La plenitud, alegría, felicidad irrefrenables que sentí no tienen comparación, no se pueden describir. Ni siquiera voy a intentar explicarlas porque es imposible. Sólo voy a decir que en ese momento entendí que había vivido para eso, para conocerla. Que cualquier duda, sufrimiento, o hasta el dolor físico que sentí estaban justificados, tenían sentido, valían la pena porque me habían llevado hasta ese punto. El día más importante y feliz de mi vida: ese en el que empecé a descubrirla.
Salimos del quirófano juntas en una camilla. Ella acostadita sobre mi pecho, como durmió tantas, tantísimas veces después a lo largo de los años. Esa posición nos daba tranquilidad. Yo sentía que -igual que cuando estaba en mi panza-, la podía resguardar. Supongo que a ella también, porque escuchaba los latidos de mi corazón, un ritmo conocido suficientemente durante nueve meses desde el otro lado.
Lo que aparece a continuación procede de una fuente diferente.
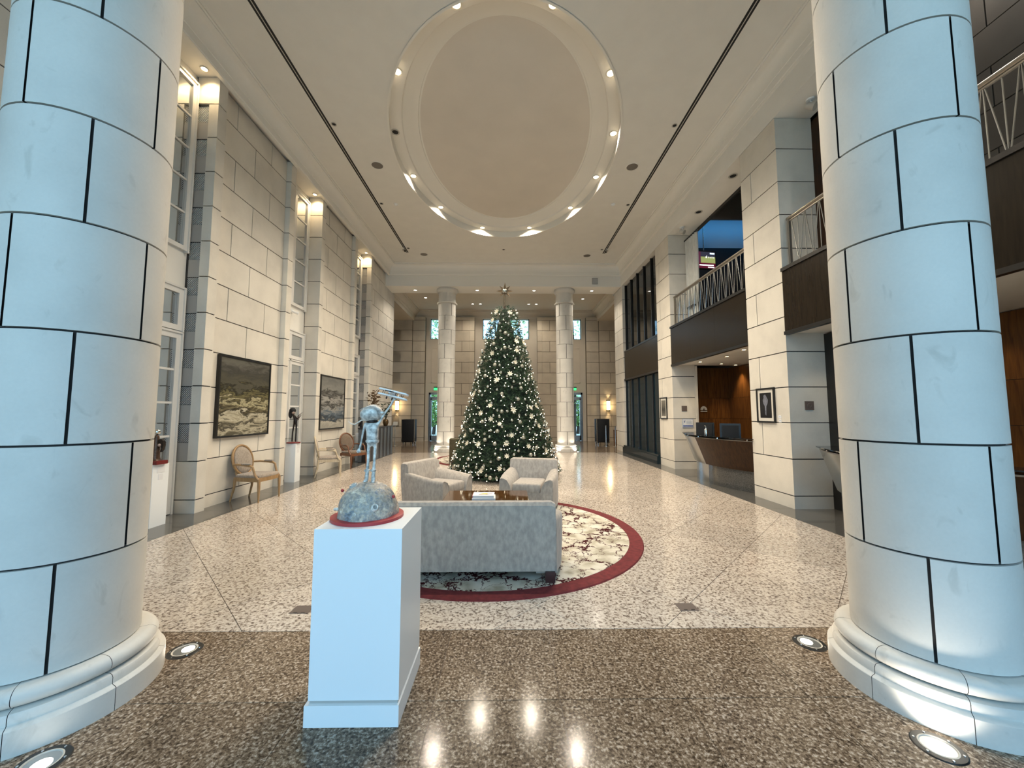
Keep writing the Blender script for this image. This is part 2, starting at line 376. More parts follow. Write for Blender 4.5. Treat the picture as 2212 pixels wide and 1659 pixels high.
# ---------------------------------------------------------------- mesh helpers
class MB:
    """collects vertices and faces; build() links them as ONE mesh object"""
    def __init__(s): s.v = []; s.f = []
    def add(s, vs, fs):
        k = len(s.v); s.v += [tuple(p) for p in vs]; s.f += [tuple(i + k for i in f) for f in fs]; return s
    def box(s, x0, x1, y0, y1, z0, z1):
        return s.add([(x0, y0, z0), (x1, y0, z0), (x1, y1, z0), (x0, y1, z0), (x0, y0, z1), (x1, y0, z1), (x1, y1, z1), (x0, y1, z1)],
                     [(0, 3, 2, 1), (4, 5, 6, 7), (0, 1, 5, 4), (1, 2, 6, 5), (2, 3, 7, 6), (3, 0, 4, 7)])
    def lathe(s, prof, n=32, c=(0, 0, 0), a0=0.0, a1=2 * math.pi, cap=False):
        full = abs(a1 - a0 - 2 * math.pi) < 1e-6
        m = n if full else n + 1
        vs = []
        for i in range(m):
            a = a0 + (a1 - a0) * i / n
            for r, z in prof: vs.append((c[0] + r * math.cos(a), c[1] + r * math.sin(a), c[2] + z))
        k = len(prof); fs = []
        for i in range(n):
            j = (i + 1) % m
            for q in range(k - 1): fs.append((i * k + q, j * k + q, j * k + q + 1, i * k + q + 1))
        if cap and not full:
            fs.append(tuple(range(k)))
            fs.append(tuple(n * k + q for q in reversed(range(k))))
        return s.add(vs, fs)
    def tube(s, pts, rad, n=8, closed=False):
        pts = [Vector(p) for p in pts]
        if not hasattr(rad, '__len__'): rad = [rad] * len(pts)
        vs = []; L = len(pts); prev = None
        for i, p in enumerate(pts):
            if closed: d = pts[(i + 1) % L] - pts[i - 1]
            else: d = pts[min(i + 1, L - 1)] - pts[max(i - 1, 0)]
            d.normalize()
            if prev is None:
                a = d.orthogonal().normalized()
            else:
                a = prev - d * prev.dot(d)
                a = a.normalized() if a.length > 1e-6 else d.orthogonal().normalized()
            prev = a; b = d.cross(a)
            for k in range(n):
                t = 2 * math.pi * k / n
                vs.append(p + (a * math.cos(t) + b * math.sin(t)) * rad[i])
        fs = []
        for i in range(L if closed else L - 1):
            j = (i + 1) % L
            for k in range(n): fs.append((i * n + k, i * n + (k + 1) % n, j * n + (k + 1) % n, j * n + k))
        if not closed:
            fs.append(tuple(reversed(range(n)))); fs.append(tuple((L - 1) * n + k for k in range(n)))
        return s.add(vs, fs)
    def sphere(s, c, r, seg=14, rings=8):
        if not hasattr(r, '__len__'): r = (r, r, r)
        vs = [(c[0], c[1], c[2] + r[2])]
        for i in range(1, rings):
            t = math.pi * i / rings
            for k in range(seg):
                a = 2 * math.pi * k / seg
                vs.append((c[0] + r[0] * math.sin(t) * math.cos(a), c[1] + r[1] * math.sin(t) * math.sin(a), c[2] + r[2] * math.cos(t)))
        vs.append((c[0], c[1], c[2] - r[2])); fs = []
        for k in range(seg): fs.append((0, 1 + k, 1 + (k + 1) % seg))
        for i in range(rings - 2):
            for k in range(seg):
                a = 1 + i * seg + k; b = 1 + i * seg + (k + 1) % seg
                fs.append((a, a + seg, b + seg, b))
        q = len(vs) - 1; o = 1 + (rings - 2) * seg
        for k in range(seg): fs.append((q, o + (k + 1) % seg, o + k))
        return s.add(vs, fs)
    def prism(s, poly, axis, a, b):
        """poly in the two other axes (cyclic order), extruded from a to b along axis"""
        def P(u, v, w): return {'x': (w, u, v), 'y': (u, w, v), 'z': (u, v, w)}[axis]
        n = len(poly)
        vs = [P(u, v, a) for u, v in poly] + [P(u, v, b) for u, v in poly]
        fs = [tuple(reversed(range(n))), tuple(range(n, 2 * n))] + [(i, (i + 1) % n, n + (i + 1) % n, n + i) for i in range(n)]
        return s.add(vs, fs)
    def loft(s, rings, cap=True, closed=True):
        n = len(rings[0]); vs = [p for r in rings for p in r]; fs = []
        for i in range(len(rings) - 1):
            for k in range(n if closed else n - 1):
                fs.append((i * n + k, i * n + (k + 1) % n, (i + 1) * n + (k + 1) % n, (i + 1) * n + k))
        if cap: fs.append(tuple(reversed(range(n)))); fs.append(tuple((len(rings) - 1) * n + k for k in range(n)))
        return s.add(vs, fs)
    def quad(s, a, b, c, d): return s.add([a, b, c, d], [(0, 1, 2, 3)])
    def rot(s, M):
        M = M.to_4x4() if len(M) == 3 else M
        s.v = [tuple(M @ Vector(p)) for p in s.v]; return s
    def mesh(s, name, mat, smooth=None):
        me = bpy.data.meshes.new(name); me.from_pydata(s.v, [], s.f)
        bm = bmesh.new(); bm.from_mesh(me); bmesh.ops.recalc_face_normals(bm, faces=bm.faces); bm.to_mesh(me); bm.free()
        if mat: me.materials.append(MATS[mat])
        if smooth:
            me.shade_smooth(); me.set_sharp_from_angle(angle=R(smooth))
        me.update(); return me
    def build(s, name, mat, parent=None, smooth=None):
        return place(name, s.mesh(name, mat, smooth), parent)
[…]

Esa noche la emoción me inundó y no dormí ni un segundo, como me pasa en situaciones críticas en mi vida. Estábamos su padre, ella y yo juntos en una habitación de la maternidad. Ellos dos dormían: mi marido en la cama del acompañante; ella, en una cunita pegada a la que ocupaba yo. No podía dejar de mirarla, era como contemplar el mar, o el fuego; hipnótico. En ese momento descubrí, con asombro, que su papá descansaba con un gesto muy suyo - boca arriba con una mano cerrada sobre la frente-. Ella, sin haberlo visto jamás, dormía exactamente en la misma posición. Desde esos primeros minutos ellos ya tenían eso en común. Hoy es mucho más evidente que comparten, además, una complicidad a prueba de balas.
Desde ese día coexisten sentimientos entrelazados que han ido variando en intensidad pero que se mantienen inalterables. Felicidad porque buscar que ella viniera es la mejor decisión que tomamos juntos él y yo. Emoción por descubrir a esa persona que imaginaba que ella podía llegar a ser y que me enseña todos los días con su sabiduría e integridad. Miedo de no poder protegerla del sufrimiento, de los problemas; una sensación que se atenuó con el tiempo, pero nunca desaparece del todo.
Me enseñó, me guió, fijó límites y fuimos aprendiendo juntas. Ese lazo que hay entre nosotras es indestructible y sé que podría sobrevivir cualquier catástrofe.
Todos estos años han sido una aventura y sé que el mundo es un lugar mejor porque ella está en él. Me conmueven sus decisiones, porque muchas veces elige el camino más difícil; porque es considerada con los demás, los ubica en primer lugar.
Espero que pueda vivir su vida a fondo, con pasión, con el compromiso y la energía que les pone a las causas que le parecen nobles. Espero que quiera sin restricciones y que reciba eso mismo en la misma medida; aunque a veces la decepcionen y la defrauden. Quisiera que no tenga miedo, que se arriesgue cuando sienta que es necesario. Y que sepa que siempre, pase lo que pase, voy a estar a su lado.